▶ **DATA SEGMENT**:
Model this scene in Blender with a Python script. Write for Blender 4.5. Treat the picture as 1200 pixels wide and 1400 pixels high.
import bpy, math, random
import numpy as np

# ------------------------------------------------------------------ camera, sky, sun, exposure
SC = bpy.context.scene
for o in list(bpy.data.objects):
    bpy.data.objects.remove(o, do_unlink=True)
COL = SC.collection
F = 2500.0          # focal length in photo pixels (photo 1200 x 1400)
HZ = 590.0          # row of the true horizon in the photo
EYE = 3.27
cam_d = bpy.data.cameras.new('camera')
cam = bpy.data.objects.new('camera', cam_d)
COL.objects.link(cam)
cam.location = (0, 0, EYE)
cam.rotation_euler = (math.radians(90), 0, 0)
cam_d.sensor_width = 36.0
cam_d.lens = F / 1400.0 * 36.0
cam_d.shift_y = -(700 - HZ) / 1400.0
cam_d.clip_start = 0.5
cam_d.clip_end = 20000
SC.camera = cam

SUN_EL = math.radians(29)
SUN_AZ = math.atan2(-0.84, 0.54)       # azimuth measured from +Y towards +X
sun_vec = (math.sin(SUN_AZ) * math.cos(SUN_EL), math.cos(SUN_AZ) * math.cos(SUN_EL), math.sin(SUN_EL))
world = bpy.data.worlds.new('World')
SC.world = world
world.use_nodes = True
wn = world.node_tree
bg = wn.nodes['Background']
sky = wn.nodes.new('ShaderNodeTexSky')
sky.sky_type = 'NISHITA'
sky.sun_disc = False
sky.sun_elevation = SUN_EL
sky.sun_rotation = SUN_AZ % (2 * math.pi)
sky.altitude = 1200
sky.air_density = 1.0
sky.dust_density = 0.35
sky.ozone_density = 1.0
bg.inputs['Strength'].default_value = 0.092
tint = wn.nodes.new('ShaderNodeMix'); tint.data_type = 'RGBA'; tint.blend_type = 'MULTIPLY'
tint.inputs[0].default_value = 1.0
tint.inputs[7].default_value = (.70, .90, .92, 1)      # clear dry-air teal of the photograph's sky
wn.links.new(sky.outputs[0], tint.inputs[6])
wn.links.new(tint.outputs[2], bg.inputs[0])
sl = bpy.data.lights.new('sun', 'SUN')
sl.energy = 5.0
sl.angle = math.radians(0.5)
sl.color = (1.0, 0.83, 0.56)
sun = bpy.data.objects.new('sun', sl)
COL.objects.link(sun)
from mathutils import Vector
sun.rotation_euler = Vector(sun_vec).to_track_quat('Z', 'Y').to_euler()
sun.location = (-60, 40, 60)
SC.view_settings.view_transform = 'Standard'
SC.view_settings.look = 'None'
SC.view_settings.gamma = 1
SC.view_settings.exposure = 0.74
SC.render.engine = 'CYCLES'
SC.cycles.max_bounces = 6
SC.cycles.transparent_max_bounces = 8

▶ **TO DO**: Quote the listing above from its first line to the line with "SC.camera = cam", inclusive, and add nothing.

▶ **THE REPLY**:
Model this scene in Blender with a Python script. Write for Blender 4.5. Treat the picture as 1200 pixels wide and 1400 pixels high.
import bpy, math, random
import numpy as np

# ------------------------------------------------------------------ camera, sky, sun, exposure
SC = bpy.context.scene
for o in list(bpy.data.objects):
    bpy.data.objects.remove(o, do_unlink=True)
COL = SC.collection
F = 2500.0          # focal length in photo pixels (photo 1200 x 1400)
HZ = 590.0          # row of the true horizon in the photo
EYE = 3.27
cam_d = bpy.data.cameras.new('camera')
cam = bpy.data.objects.new('camera', cam_d)
COL.objects.link(cam)
cam.location = (0, 0, EYE)
cam.rotation_euler = (math.radians(90), 0, 0)
cam_d.sensor_width = 36.0
cam_d.lens = F / 1400.0 * 36.0
cam_d.shift_y = -(700 - HZ) / 1400.0
cam_d.clip_start = 0.5
cam_d.clip_end = 20000
SC.camera = cam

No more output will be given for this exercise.